I’ve lived paycheck to paycheck. It’s a bitch. You’re one minor disaster away (like a major car repair) from being behind the eight ball for a year as you repay a loan that you really didn’t want to take out. You have to decide which bills are going to be paid on time and what will have to wait. Been there, done that. What doesn’t help these people are tax cuts for the wealthy or deregulation or outsourcing. Trouble is, too many of them are tricked into voting for the party that wants to cut their safety net and let the so-called job creators get even fatter.

This sounds off. I know there are plenty of people living paycheck-to-paycheck, but very few of them would have a salary as good as your son’s with no children.

Budget? What’s a budget?

As discussed in layaway thread, I know people who cash their paycheck at Walmart* (I’ve been told they sometimes will cash checks before the actual paydate, especially if they know you) and keep all the cash in their wallet and paying all their bills, including utilities in cash, in person. When all the money in their wallet is gone, they just wait for the next payday.

*I’ve done payroll in the past and in some companies we had to institute a strict paycheck issuance time (e.g. Friday at 2pm) to ensure we had enough money in the bank to cover the payroll. Some people would immediately take time off to go to Walmart to cash their check and pay their utilities.

Again, this has nothing to do with whomever is in the Presidential office at the time. It’s just a way of life they’ve always lived and will always do.

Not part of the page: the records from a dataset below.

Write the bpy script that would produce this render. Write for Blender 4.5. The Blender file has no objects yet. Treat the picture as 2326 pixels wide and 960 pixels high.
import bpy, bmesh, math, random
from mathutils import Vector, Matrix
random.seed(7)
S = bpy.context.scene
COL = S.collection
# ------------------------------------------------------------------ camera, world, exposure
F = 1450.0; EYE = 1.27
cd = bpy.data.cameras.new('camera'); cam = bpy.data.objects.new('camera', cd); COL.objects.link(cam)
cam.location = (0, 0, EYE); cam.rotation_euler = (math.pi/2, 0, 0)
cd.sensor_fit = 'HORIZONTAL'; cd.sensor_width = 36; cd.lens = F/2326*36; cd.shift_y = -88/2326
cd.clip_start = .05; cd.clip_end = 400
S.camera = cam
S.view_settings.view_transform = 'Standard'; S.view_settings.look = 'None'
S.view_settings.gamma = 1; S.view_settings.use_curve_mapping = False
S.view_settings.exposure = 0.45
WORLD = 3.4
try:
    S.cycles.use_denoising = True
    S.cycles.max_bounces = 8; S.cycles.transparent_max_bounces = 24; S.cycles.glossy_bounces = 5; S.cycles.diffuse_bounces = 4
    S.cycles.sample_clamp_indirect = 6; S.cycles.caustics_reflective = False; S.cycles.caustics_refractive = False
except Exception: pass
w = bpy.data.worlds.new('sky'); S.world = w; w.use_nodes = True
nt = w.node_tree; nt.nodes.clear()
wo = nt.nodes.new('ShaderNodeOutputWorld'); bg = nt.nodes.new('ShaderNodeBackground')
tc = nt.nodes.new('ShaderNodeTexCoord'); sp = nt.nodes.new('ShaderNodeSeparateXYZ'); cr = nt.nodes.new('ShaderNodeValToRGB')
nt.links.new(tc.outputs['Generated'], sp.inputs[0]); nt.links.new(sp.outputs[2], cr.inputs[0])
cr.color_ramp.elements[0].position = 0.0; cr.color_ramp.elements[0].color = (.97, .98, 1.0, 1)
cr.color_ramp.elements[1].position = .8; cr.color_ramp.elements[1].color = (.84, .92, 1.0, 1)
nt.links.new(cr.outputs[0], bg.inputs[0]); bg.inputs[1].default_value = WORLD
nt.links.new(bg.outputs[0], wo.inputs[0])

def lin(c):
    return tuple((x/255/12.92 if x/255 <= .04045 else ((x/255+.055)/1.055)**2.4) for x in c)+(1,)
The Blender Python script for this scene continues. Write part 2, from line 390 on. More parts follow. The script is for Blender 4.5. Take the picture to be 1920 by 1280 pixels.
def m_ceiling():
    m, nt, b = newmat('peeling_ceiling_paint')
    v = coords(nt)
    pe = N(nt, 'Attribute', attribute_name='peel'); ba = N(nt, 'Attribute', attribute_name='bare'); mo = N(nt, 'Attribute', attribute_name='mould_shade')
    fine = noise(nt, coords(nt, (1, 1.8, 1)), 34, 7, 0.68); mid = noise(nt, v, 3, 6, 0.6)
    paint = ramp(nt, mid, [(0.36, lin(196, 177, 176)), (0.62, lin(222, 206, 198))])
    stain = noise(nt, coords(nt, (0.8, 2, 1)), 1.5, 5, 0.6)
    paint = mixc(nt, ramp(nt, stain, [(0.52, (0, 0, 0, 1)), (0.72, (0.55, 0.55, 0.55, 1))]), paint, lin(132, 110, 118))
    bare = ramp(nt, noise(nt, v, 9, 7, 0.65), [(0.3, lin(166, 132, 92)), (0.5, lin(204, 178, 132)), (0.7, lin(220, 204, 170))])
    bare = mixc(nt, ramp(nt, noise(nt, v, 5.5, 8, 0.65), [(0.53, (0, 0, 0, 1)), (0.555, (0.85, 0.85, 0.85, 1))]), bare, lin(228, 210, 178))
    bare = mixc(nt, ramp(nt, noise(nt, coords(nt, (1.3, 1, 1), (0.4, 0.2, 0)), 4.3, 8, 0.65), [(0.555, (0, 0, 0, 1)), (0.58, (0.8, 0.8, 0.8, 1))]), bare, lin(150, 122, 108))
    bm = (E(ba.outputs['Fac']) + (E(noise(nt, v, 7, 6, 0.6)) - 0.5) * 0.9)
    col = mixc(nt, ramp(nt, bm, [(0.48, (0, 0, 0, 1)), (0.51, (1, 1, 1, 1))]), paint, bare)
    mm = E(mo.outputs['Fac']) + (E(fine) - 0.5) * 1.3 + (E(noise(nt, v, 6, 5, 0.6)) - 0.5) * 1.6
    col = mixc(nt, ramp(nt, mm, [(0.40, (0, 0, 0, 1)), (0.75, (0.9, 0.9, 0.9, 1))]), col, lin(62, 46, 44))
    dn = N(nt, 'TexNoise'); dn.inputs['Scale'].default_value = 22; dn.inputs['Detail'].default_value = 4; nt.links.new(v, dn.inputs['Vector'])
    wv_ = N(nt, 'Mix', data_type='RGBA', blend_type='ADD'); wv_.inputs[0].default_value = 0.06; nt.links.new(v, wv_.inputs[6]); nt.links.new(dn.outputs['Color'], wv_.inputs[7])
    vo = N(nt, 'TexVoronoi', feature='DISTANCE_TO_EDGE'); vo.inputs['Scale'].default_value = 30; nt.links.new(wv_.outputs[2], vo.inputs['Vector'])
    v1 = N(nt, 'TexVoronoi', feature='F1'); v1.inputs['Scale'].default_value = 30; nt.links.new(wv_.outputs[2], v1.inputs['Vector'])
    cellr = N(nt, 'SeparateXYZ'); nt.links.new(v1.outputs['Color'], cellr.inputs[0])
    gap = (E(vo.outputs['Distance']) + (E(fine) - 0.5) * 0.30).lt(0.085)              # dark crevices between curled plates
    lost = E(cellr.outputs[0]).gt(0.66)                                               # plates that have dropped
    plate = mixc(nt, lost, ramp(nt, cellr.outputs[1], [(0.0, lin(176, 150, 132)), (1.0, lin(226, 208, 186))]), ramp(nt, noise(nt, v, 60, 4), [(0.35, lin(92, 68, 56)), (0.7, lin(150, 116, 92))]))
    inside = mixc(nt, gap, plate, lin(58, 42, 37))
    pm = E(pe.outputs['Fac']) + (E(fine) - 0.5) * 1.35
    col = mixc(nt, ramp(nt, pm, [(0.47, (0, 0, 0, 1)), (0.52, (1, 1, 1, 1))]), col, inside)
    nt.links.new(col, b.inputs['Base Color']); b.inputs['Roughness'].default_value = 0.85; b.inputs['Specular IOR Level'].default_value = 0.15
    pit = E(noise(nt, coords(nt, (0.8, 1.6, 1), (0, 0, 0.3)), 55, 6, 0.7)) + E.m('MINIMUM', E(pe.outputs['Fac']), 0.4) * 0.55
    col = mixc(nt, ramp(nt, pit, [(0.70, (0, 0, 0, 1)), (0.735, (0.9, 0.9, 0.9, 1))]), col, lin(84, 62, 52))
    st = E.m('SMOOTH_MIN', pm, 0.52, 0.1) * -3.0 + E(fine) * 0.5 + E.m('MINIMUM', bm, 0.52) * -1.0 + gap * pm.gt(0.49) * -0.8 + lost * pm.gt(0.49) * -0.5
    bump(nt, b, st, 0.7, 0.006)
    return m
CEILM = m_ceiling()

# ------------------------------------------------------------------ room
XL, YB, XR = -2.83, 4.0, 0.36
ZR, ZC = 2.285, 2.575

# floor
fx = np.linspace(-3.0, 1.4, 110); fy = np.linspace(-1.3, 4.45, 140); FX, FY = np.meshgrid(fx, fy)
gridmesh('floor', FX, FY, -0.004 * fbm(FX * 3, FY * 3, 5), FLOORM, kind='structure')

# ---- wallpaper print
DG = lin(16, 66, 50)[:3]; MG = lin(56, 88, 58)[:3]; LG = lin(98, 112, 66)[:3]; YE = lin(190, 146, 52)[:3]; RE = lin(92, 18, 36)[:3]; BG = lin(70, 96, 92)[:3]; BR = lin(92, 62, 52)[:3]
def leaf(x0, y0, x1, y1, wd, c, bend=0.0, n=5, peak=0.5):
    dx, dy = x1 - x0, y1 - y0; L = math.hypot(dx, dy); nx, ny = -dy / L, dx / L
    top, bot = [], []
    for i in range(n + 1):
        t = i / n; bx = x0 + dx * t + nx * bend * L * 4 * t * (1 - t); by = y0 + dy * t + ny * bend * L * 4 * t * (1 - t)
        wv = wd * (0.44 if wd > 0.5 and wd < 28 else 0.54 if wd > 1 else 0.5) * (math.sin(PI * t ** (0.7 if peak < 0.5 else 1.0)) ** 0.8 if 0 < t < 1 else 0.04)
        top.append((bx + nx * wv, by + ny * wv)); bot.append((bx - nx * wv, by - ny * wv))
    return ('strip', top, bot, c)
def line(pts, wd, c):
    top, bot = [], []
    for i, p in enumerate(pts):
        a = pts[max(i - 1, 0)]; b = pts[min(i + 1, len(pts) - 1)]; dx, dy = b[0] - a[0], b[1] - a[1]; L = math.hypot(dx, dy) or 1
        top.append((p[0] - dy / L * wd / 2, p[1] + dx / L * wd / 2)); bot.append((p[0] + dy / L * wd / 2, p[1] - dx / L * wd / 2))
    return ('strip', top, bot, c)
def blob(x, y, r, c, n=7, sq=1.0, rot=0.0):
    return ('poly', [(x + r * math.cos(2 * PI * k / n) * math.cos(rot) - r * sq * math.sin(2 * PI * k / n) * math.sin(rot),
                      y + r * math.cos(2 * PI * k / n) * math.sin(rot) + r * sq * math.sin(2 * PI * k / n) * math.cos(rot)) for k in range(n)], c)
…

As for “Everything you need to know is on the internet.” As I stated above, that’s making a big assumption that everyone wants to know and create a budget. Some people just don’t think that way. Also, not everyone is literate enough to be able to read and understand what creating a budget entails. I know (usually older) white collar managers who have no clue how to use Excel, much less ever used or created a hand written ledger.